▶ **Written request**: Every line must be returned precisely as it is written.

========================

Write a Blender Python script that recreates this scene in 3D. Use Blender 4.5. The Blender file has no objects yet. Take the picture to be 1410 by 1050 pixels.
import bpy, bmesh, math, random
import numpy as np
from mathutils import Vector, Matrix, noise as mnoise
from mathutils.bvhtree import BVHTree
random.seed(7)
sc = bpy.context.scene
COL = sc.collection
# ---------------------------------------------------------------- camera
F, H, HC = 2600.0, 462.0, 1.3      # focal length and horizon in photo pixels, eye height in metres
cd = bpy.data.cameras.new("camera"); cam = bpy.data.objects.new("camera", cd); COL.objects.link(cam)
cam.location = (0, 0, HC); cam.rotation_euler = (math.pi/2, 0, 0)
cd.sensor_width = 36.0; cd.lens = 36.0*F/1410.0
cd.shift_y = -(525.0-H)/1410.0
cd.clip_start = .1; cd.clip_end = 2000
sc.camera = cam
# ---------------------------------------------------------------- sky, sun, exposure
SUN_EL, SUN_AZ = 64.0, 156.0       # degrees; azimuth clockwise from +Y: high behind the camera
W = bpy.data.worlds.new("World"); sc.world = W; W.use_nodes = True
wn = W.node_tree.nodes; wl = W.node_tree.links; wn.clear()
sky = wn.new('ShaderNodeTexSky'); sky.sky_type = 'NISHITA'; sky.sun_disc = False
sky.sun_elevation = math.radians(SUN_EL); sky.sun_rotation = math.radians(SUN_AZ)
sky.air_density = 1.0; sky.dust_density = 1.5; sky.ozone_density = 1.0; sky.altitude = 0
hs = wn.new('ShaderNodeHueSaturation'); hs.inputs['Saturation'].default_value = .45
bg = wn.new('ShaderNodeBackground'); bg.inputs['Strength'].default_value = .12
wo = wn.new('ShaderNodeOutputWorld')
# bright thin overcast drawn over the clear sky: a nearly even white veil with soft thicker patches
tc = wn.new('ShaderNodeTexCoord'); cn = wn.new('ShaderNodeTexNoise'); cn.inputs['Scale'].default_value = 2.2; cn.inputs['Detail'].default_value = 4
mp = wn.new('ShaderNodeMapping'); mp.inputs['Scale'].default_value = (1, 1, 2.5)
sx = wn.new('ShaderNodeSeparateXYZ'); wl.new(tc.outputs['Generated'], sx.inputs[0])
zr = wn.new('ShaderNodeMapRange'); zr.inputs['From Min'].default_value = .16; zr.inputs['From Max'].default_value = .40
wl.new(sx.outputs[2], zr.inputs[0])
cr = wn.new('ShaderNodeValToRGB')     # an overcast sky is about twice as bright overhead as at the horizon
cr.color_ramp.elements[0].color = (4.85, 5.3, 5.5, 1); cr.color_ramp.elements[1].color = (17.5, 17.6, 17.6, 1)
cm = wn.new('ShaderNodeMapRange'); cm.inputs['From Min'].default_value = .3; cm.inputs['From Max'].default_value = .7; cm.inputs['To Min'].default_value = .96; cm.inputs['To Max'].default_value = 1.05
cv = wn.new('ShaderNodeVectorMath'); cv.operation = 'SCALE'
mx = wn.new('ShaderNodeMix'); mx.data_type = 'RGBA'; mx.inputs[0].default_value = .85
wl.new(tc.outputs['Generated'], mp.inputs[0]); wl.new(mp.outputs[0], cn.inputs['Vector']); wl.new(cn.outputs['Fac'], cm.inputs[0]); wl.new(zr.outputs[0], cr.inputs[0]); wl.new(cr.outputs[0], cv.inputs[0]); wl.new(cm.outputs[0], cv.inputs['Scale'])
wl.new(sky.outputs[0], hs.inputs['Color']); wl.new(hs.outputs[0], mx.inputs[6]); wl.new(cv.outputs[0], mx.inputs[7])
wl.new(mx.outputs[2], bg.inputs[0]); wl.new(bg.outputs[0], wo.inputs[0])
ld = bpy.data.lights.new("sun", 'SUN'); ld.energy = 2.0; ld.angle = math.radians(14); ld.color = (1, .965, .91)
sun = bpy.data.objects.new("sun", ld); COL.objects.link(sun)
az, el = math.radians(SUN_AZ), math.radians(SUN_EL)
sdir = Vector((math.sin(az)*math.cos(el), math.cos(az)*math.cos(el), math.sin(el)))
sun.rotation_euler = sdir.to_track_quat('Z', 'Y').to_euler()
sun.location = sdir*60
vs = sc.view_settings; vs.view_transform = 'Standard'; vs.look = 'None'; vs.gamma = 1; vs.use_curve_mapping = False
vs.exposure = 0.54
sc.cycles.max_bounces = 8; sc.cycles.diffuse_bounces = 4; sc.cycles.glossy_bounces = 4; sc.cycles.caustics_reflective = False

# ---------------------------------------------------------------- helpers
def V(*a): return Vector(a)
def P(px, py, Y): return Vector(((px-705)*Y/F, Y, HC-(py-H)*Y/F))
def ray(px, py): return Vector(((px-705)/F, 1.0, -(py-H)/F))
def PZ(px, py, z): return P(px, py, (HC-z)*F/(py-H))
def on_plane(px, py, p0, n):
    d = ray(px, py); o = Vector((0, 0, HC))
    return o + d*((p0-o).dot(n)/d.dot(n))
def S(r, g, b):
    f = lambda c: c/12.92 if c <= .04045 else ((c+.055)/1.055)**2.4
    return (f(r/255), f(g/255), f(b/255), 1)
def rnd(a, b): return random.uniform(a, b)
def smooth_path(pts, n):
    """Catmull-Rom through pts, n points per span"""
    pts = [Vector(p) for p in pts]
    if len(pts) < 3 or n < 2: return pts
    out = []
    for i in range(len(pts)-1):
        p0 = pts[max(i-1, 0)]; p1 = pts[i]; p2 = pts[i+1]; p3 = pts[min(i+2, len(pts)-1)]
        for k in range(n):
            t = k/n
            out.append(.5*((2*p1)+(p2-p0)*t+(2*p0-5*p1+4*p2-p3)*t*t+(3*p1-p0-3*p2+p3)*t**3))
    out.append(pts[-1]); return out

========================

▶ **Response to the exercise**:
Write a Blender Python script that recreates this scene in 3D. Use Blender 4.5. The Blender file has no objects yet. Take the picture to be 1410 by 1050 pixels.
import bpy, bmesh, math, random
import numpy as np
from mathutils import Vector, Matrix, noise as mnoise
from mathutils.bvhtree import BVHTree
random.seed(7)
sc = bpy.context.scene
COL = sc.collection
# ---------------------------------------------------------------- camera
F, H, HC = 2600.0, 462.0, 1.3      # focal length and horizon in photo pixels, eye height in metres
cd = bpy.data.cameras.new("camera"); cam = bpy.data.objects.new("camera", cd); COL.objects.link(cam)
cam.location = (0, 0, HC); cam.rotation_euler = (math.pi/2, 0, 0)
cd.sensor_width = 36.0; cd.lens = 36.0*F/1410.0
cd.shift_y = -(525.0-H)/1410.0
cd.clip_start = .1; cd.clip_end = 2000
sc.camera = cam
# ---------------------------------------------------------------- sky, sun, exposure
SUN_EL, SUN_AZ = 64.0, 156.0       # degrees; azimuth clockwise from +Y: high behind the camera
W = bpy.data.worlds.new("World"); sc.world = W; W.use_nodes = True
wn = W.node_tree.nodes; wl = W.node_tree.links; wn.clear()
sky = wn.new('ShaderNodeTexSky'); sky.sky_type = 'NISHITA'; sky.sun_disc = False
sky.sun_elevation = math.radians(SUN_EL); sky.sun_rotation = math.radians(SUN_AZ)
sky.air_density = 1.0; sky.dust_density = 1.5; sky.ozone_density = 1.0; sky.altitude = 0
hs = wn.new('ShaderNodeHueSaturation'); hs.inputs['Saturation'].default_value = .45
bg = wn.new('ShaderNodeBackground'); bg.inputs['Strength'].default_value = .12
wo = wn.new('ShaderNodeOutputWorld')
# bright thin overcast drawn over the clear sky: a nearly even white veil with soft thicker patches
tc = wn.new('ShaderNodeTexCoord'); cn = wn.new('ShaderNodeTexNoise'); cn.inputs['Scale'].default_value = 2.2; cn.inputs['Detail'].default_value = 4
mp = wn.new('ShaderNodeMapping'); mp.inputs['Scale'].default_value = (1, 1, 2.5)
sx = wn.new('ShaderNodeSeparateXYZ'); wl.new(tc.outputs['Generated'], sx.inputs[0])
zr = wn.new('ShaderNodeMapRange'); zr.inputs['From Min'].default_value = .16; zr.inputs['From Max'].default_value = .40
wl.new(sx.outputs[2], zr.inputs[0])
cr = wn.new('ShaderNodeValToRGB')     # an overcast sky is about twice as bright overhead as at the horizon
cr.color_ramp.elements[0].color = (4.85, 5.3, 5.5, 1); cr.color_ramp.elements[1].color = (17.5, 17.6, 17.6, 1)
cm = wn.new('ShaderNodeMapRange'); cm.inputs['From Min'].default_value = .3; cm.inputs['From Max'].default_value = .7; cm.inputs['To Min'].default_value = .96; cm.inputs['To Max'].default_value = 1.05
cv = wn.new('ShaderNodeVectorMath'); cv.operation = 'SCALE'
mx = wn.new('ShaderNodeMix'); mx.data_type = 'RGBA'; mx.inputs[0].default_value = .85
wl.new(tc.outputs['Generated'], mp.inputs[0]); wl.new(mp.outputs[0], cn.inputs['Vector']); wl.new(cn.outputs['Fac'], cm.inputs[0]); wl.new(zr.outputs[0], cr.inputs[0]); wl.new(cr.outputs[0], cv.inputs[0]); wl.new(cm.outputs[0], cv.inputs['Scale'])
wl.new(sky.outputs[0], hs.inputs['Color']); wl.new(hs.outputs[0], mx.inputs[6]); wl.new(cv.outputs[0], mx.inputs[7])
wl.new(mx.outputs[2], bg.inputs[0]); wl.new(bg.outputs[0], wo.inputs[0])
ld = bpy.data.lights.new("sun", 'SUN'); ld.energy = 2.0; ld.angle = math.radians(14); ld.color = (1, .965, .91)
sun = bpy.data.objects.new("sun", ld); COL.objects.link(sun)
az, el = math.radians(SUN_AZ), math.radians(SUN_EL)
sdir = Vector((math.sin(az)*math.cos(el), math.cos(az)*math.cos(el), math.sin(el)))
sun.rotation_euler = sdir.to_track_quat('Z', 'Y').to_euler()
sun.location = sdir*60
vs = sc.view_settings; vs.view_transform = 'Standard'; vs.look = 'None'; vs.gamma = 1; vs.use_curve_mapping = False
vs.exposure = 0.54
sc.cycles.max_bounces = 8; sc.cycles.diffuse_bounces = 4; sc.cycles.glossy_bounces = 4; sc.cycles.caustics_reflective = False

# ---------------------------------------------------------------- helpers
def V(*a): return Vector(a)
def P(px, py, Y): return Vector(((px-705)*Y/F, Y, HC-(py-H)*Y/F))
def ray(px, py): return Vector(((px-705)/F, 1.0, -(py-H)/F))
def PZ(px, py, z): return P(px, py, (HC-z)*F/(py-H))
def on_plane(px, py, p0, n):
    d = ray(px, py); o = Vector((0, 0, HC))
    return o + d*((p0-o).dot(n)/d.dot(n))
def S(r, g, b):
    f = lambda c: c/12.92 if c <= .04045 else ((c+.055)/1.055)**2.4
    return (f(r/255), f(g/255), f(b/255), 1)
def rnd(a, b): return random.uniform(a, b)
def smooth_path(pts, n):
    """Catmull-Rom through pts, n points per span"""
    pts = [Vector(p) for p in pts]
    if len(pts) < 3 or n < 2: return pts
    out = []
    for i in range(len(pts)-1):
        p0 = pts[max(i-1, 0)]; p1 = pts[i]; p2 = pts[i+1]; p3 = pts[min(i+2, len(pts)-1)]
        for k in range(n):
            t = k/n
            out.append(.5*((2*p1)+(p2-p0)*t+(2*p0-5*p1+4*p2-p3)*t*t+(3*p1-p0-3*p2+p3)*t**3))
    out.append(pts[-1]); return out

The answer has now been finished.